:: EXERCISE AIM ::
Check every line below for the word "directly" and give only the number of lines where it appears.
##### DATA FOR THIS TASK #####
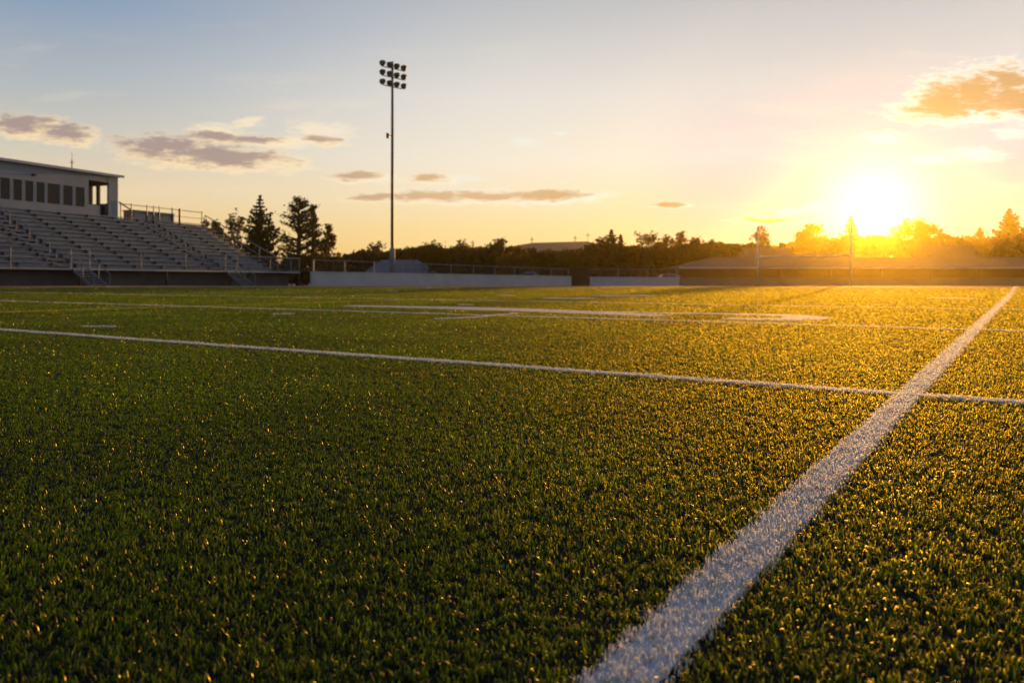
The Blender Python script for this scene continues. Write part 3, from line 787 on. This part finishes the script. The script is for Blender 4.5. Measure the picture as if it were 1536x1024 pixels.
        C = np.concatenate(pts); C = C[(C[:, 2] > base+.02) & (C[:, 2] < top+.1)]; V = card_verts(C, cs*1.7, rg)
    m.build('trunk' if kind != 'bush' else 'stems', M['bark'], o)
    quads_mesh('crown' if kind != 'bush' else 'foliage', V, M[mat], o)
    return o

T = make_tree
# left group behind the stand
T('autumn_tree', 'brown tree with a double top just behind the right half of the bleachers', 'tree', 'round', 311, 317, 26, 118, 'leaf_brown', 1, .2, dens=.8)
T('autumn_tree', 'narrow brown tree right of the double topped tree behind the bleachers', 'tree', 'round', 326, 320, 22, 121, 'leaf_brown', 2, .2, dens=.8)
T('bare_tree', 'pale thin tree left of the dark spruce by the bleachers', 'tree', 'open', 354, 313, 34, 116, 'leaf_pale', 3, .25, dens=1.2)
T('pale_bush', 'pale bush low behind the sloping side rail of the bleachers', 'bush', 'bush', 356, 352, 50, 112, 'leaf_pale', 4)
T('spruce_tree', 'dark spruce with upswept boughs right of the bleachers', 'tree', 'spruce', 390, 293, 62, 100, 'leaf_pine', 5, .12, dens=1.2, wide_at=.42)
T('pine_tree', 'tall dark pine with gaps in its crown right of the spruce', 'tree', 'pine', 447, 294, 86, 102, 'leaf_pine', 6, .16, dens=1.7)
T('pine_tree', 'lower pine leaning out right of the tall pine', 'tree', 'pine', 470, 305, 46, 108, 'leaf_pine', 7, .2, dens=1.4)
T('open_tree', 'brown round topped tree at the right end of the pine group', 'tree', 'round', 491, 331, 36, 106, 'leaf_brown', 8, .35, dens=.6)
T('orange_bush', 'large rust brown bush under the pines beside the bleachers', 'bush', 'bush', 480, 366, 82, 99, 'leaf_orange', 9, dens=1.4)
T('dark_bush', 'dark bush behind the end of the bleacher walkway', 'bush', 'bush', 424, 366, 74, 97, 'leaf_dark', 10, dens=1.3)
T('dark_bush', 'dark bush in the gap between the bleachers and the long pale wall', 'bush', 'bush', 452, 398, 44, 88, 'leaf_brown', 11)
T('dark_bush', 'dark bush behind the middle of the bleachers at the rail', 'bush', 'bush', 193, 318, 30, 100, 'leaf_orange', 12)
# centre
T('low_tree', 'low dark tree left of the lamp pole foot', 'tree', 'round', 528, 374, 40, 122, 'leaf_dark', 13, .15)
T('round_tree', 'small thin domed tree just left of the lamp pole', 'tree', 'open', 565, 361, 34, 128, 'leaf_brown', 14, .3, dens=1.2)
T('low_tree', 'low dark tree right of the lamp pole behind the grey hip roof', 'tree', 'round', 612, 370, 44, 126, 'leaf_dark', 15, .15)
T('autumn_tree', 'brown domed tree between the lamp pole and the dense round tree', 'tree', 'round', 660, 357, 58, 112, 'leaf_brown', 16, .15, dens=1.2)
T('low_tree', 'low dark tree before the left shoulder of the hill', 'tree', 'round', 702, 373, 46, 118, 'leaf_brown', 17, .15)
T('round_tree', 'dense dark round tree left of the flat hill', 'tree', 'round', 746, 356, 60, 114, 'leaf_dark', 18, .15, dens=1.4)
T('orange_bush', 'rust orange bush in front of the dense round tree', 'bush', 'bush', 772, 366, 56, 108, 'leaf_orange', 19, dens=1.4)
T('round_tree', 'small round tree before the left part of the flat hill', 'tree', 'round', 796, 367, 28, 113, 'leaf_brown', 20, .3)
T('round_tree', 'small round tree before the middle of the flat hill', 'tree', 'round', 816, 372, 24, 114, 'leaf_brown', 21, .3)
T('green_tree', 'yellow green tree before the right part of the flat hill', 'tree', 'round', 850, 372, 36, 112, 'leaf_green', 22, .2)
T('green_tree', 'yellow green tree at the right end of the flat hill', 'tree', 'round', 886, 364, 30, 111, 'leaf_green', 23, .2)
T('fir_tree', 'dark pointed fir with two tops right of the brown gate', 'tree', 'spruce', 917, 345, 54, 108, 'leaf_dark', 24, .1, wide_at=.5)
T('fir_tree', 'shorter fir leaning on the right of the dark pointed fir', 'tree', 'spruce', 931, 352, 34, 109, 'leaf_dark', 25, .1)
T('bare_tree', 'bare fan shaped tree right of the dark fir', 'tree', 'open', 971, 345, 44, 112, 'leaf_brown', 26, .3, dens=1.0)
T('bare_tree', 'pale pointed bare tree midway between the fir and the goal', 'tree', 'open', 1022, 346, 28, 113, 'leaf_orange', 27, .3, dens=1.1)
T('autumn_tree', 'brown spreading tree left of the distant rounded roof', 'tree', 'round', 1045, 350, 40, 111, 'leaf_brown', 28, .35, dens=.8)
T('autumn_tree', 'low brown tree just left of the distant rounded roof', 'tree', 'round', 1064, 355, 32, 114, 'leaf_brown', 29, .3, dens=.8)
T('bare_tree', 'thin bare tree directly behind the left goal upright', 'tree', 'open', 1141, 339, 34, 128, 'leaf_orange', 30, .35, dens=.9)
T('broad_tree', 'broad leafy tree between the two goal uprights', 'tree', 'round', 1220, 332, 62, 248, 'leaf_brown', 31, .2, dens=1.4)
# toward the sun, far beyond the building
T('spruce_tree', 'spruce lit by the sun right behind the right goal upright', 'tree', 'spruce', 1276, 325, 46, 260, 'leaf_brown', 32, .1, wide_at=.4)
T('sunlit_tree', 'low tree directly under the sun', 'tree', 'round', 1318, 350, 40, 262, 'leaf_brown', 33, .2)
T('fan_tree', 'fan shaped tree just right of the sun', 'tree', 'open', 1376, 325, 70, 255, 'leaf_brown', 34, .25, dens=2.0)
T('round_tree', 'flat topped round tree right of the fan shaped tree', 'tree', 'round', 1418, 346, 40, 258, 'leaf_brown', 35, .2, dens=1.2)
T('cone_tree', 'small cone shaped tree left of the big right hand spruce', 'tree', 'spruce', 1470, 341, 34, 240, 'leaf_dark', 36, .05, dens=1.3, wide_at=.35)
T('spruce_tree', 'big dark spruce near the right edge of the scene', 'tree', 'spruce', 1514, 313, 70, 225, 'leaf_dark', 37, .08, dens=1.4, wide_at=.5)
T('spruce_tree', 'dark spruce cut off by the right edge of the scene', 'tree', 'spruce', 1546, 322, 64, 230, 'leaf_dark', 38, .08, dens=1.3, wide_at=.5)

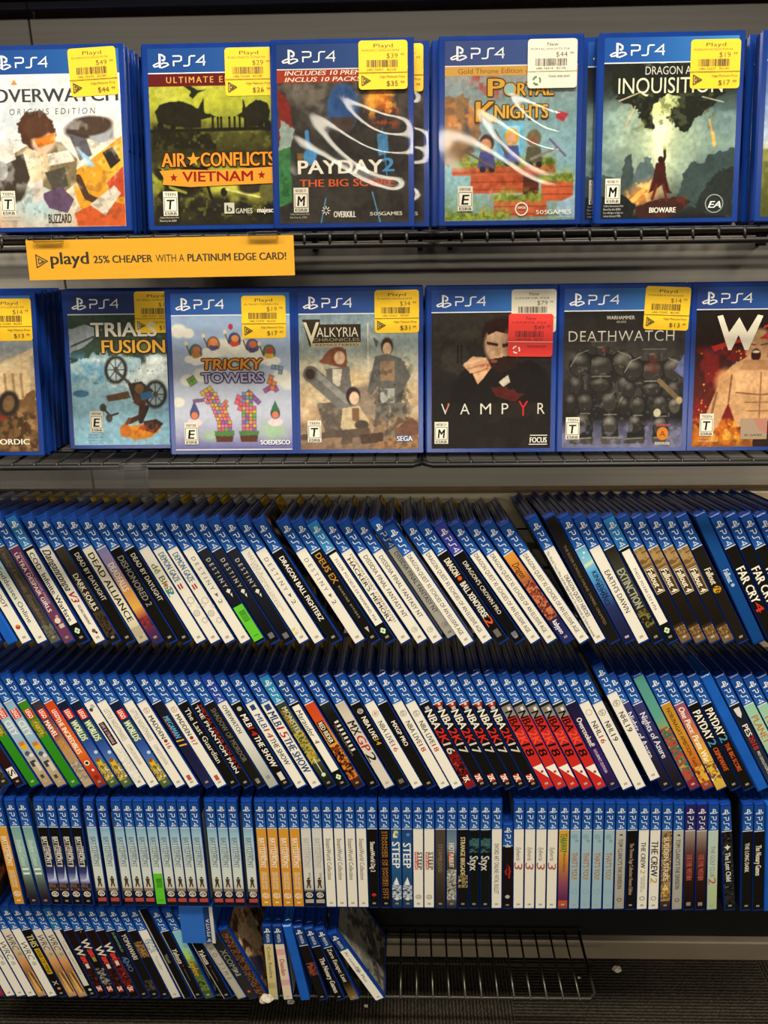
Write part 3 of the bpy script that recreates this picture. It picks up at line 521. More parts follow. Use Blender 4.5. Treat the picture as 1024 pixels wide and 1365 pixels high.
sty('syberia', 'white spine with small grey script and red numeral', W, T('Syberia', .40, .53, .5, '6a655c', b=-.008, sh=.3), T('3', .55, .62, .9, 'a8564c', b=-.005, sh=.1), PUBW)
sty('tearaway', 'yellow-to-purple spine with green ragged title', [(.2, 'd89a2c'), (.4, 'd8b04a'), (.55, 'c8843c'), (.75, '8c4a5a'), (.92, '5a2a50'), (1, 'a04a34')], T('TEARAWAY', .27, .45, .75, '3c7a34', b=.05), T('Unfolded Edition', .44, .64, .3, '6a4a2a', u=.2), R(.92, .975, -.95, .95, 'b8522c'), PUBW)
sty('thats', 'light blue spine with golden outlined title', [(.2, '9cb9c4'), (1, '93b3c2')], E(.30, -.2, .7, '86a8b8'), E(.34, .3, .4, '7f9fb0'), T("THAT'S YOU!", .45, .71, .62, 'f2e8cc', b=.12), T("THAT'S YOU!", .45, .71, .62, 'a5701a', b=.02), O(.83, 0, .6, .1, '7f9fb0'), PUBW)
sty('division', 'silver-grey spine with thin black capitals', [(.2, 'b8b6ac'), (.5, 'b0aea4'), (1, 'a09c90')], R(.215, .24, -1, 1, '3a3834'), P('2a2824', (.27, .1), (.29, .5), (.285, -.4)), T("TOM CLANCY'S THE DIVISION", .32, .80, .48, '45423b', b=.01), O(.91, 0, .42, .14, '3c3933'), PUBW)
sty('telltale', 'black spine with long mixed-case beige title', '161310', T('The Thrones Saga Collection: Houses Edition', .36, .86, .42, 'a8947a', b=.02), PUBK)
sty('crewa', 'white spine with dotted lines under black title', W, T('THE CREW', .35, .60, .5, '2a2825', b=.05, sh=.15), T('2', .61, .65, .5, 'b89a2c', b=.05, sh=.15), T('DELUXE EDITION', .67, .80, .2, '8c887c', u=.3, sp=1.3), T('EDITION DELUXE', .69, .83, .2, '8c887c', u=-.2, sp=1.3), O(.895, 0, .5, .12, '5a564e'), PUBW)
sty('crewb', 'white spine with tall bold black title, yellow numeral', W, T('THE CREW', .34, .68, .72, '1d1b18', b=.06, sh=.12), T('2', .69, .74, .72, 'b89a2c', b=.06, sh=.12), O(.895, 0, .5, .12, '5a564e'), PUBW)
sty('sudden', 'smoky orange spine with pale block title', [(.2, '8c8678'), (.4, '8c7a5c'), (.6, 'a08250'), (.75, 'd09a3c'), (.85, '6a4a2c'), (1, '2c2018')], N(.25, .92, ['8c8678', 'a88a54', '5a4a38', 'd4a040'], 3, 11), T('SUDDEN STRIKE', .30, .72, .55, 'e2d8bc', b=.02), T('4', .75, .82, .7, 'e8c87a', b=.05), PUBK)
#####
:: COMPLETED EXERCISE ::
2